Suppose there are several fractions ${\dfrac{a_1}{b_1}}$,…,${\dfrac{a_n}{b_n}}$ and $a_i$ < $b_i$ for 1≤i≤n all a > 0 and b>0
Mediant of the above fractions
M=(a1+...an)/(b1+⋯+bn)
and the weighted mean of the fractions wrt numerator value
A=${w{\scriptscriptstyle 1}\dfrac{a{\scriptscriptstyle 1}}{b{\scriptscriptstyle 1}}}$ + ${w{\scriptscriptstyle 2}\dfrac{a{\scriptscriptstyle 2}}{b{\scriptscriptstyle 2}}}$ + ... n times
$w_i$ = $\dfrac{a_i}{\sum_{i=1}^{n}a_{i}}$
Is it always true that A≥M? Probably yes, whats the proof. please help
Suppose the inequality is true for $n$ fractions.

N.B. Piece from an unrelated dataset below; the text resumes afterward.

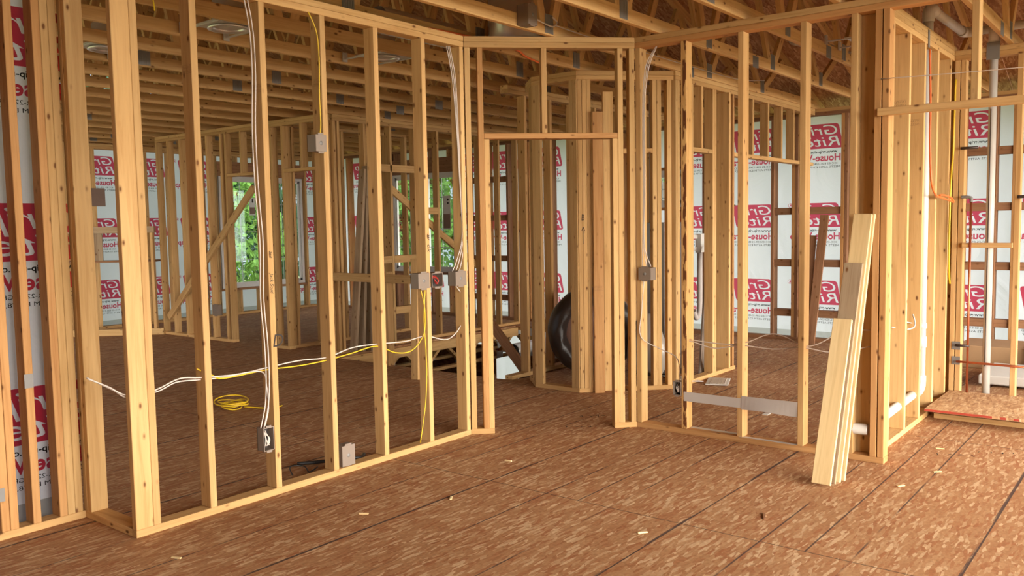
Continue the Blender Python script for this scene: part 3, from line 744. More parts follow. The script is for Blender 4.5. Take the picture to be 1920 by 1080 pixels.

Then we need to prove that $$ \sum_1^{n+1}w_i\frac{a_i}{b_i}\ge\frac{\sum_1^{n+1}a_i}{\sum_1^{n+1}b_i} $$ This is equivalent to $$ (\sum_1^{n}w_j)\sum_1^{n}\frac{w_i}{\sum_1^{n}w_j}\frac{a_i}{b_i}+w_{n+1}\frac{a_{n+1}}{b_{n+1}}\ge\frac{\sum_1^{n}a_i+a_{n+1}}{\sum_1^{n}b_i+b_{n+1}}. $$ Using the inductive hypothesis, $$ (\sum_1^{n}w_j)\sum_1^{n}\frac{w_i}{\sum_1^{n}w_j}\frac{a_i}{b_i}+w_{n+1}\frac{a_{n+1}}{b_{n+1}}\ge (\sum_1^{n}w_j)\frac{\sum_1^n a_i}{\sum_1^n b_i}+w_{n+1}\frac{a_{n+1}}{b_{n+1}} $$ (observe that the weights are the right ones, corresponding to the first $n$ fractions). Using the fact that we know the inequality is true for two fractions, $$ (\sum_1^{n}w_j)\frac{\sum_1^n a_i}{\sum_1^n b_i}+w_{n+1}\frac{a_{n+1}}{b_{n+1}}\ge \frac{\sum_1^{n}a_i+a_{n+1}}{\sum_1^{n}b_i+b_{n+1}}=\frac{\sum_1^{n+1}a_i}{\sum_1^{n+1}b_i}, $$ as desired (in the last formula, the weights are again the right ones).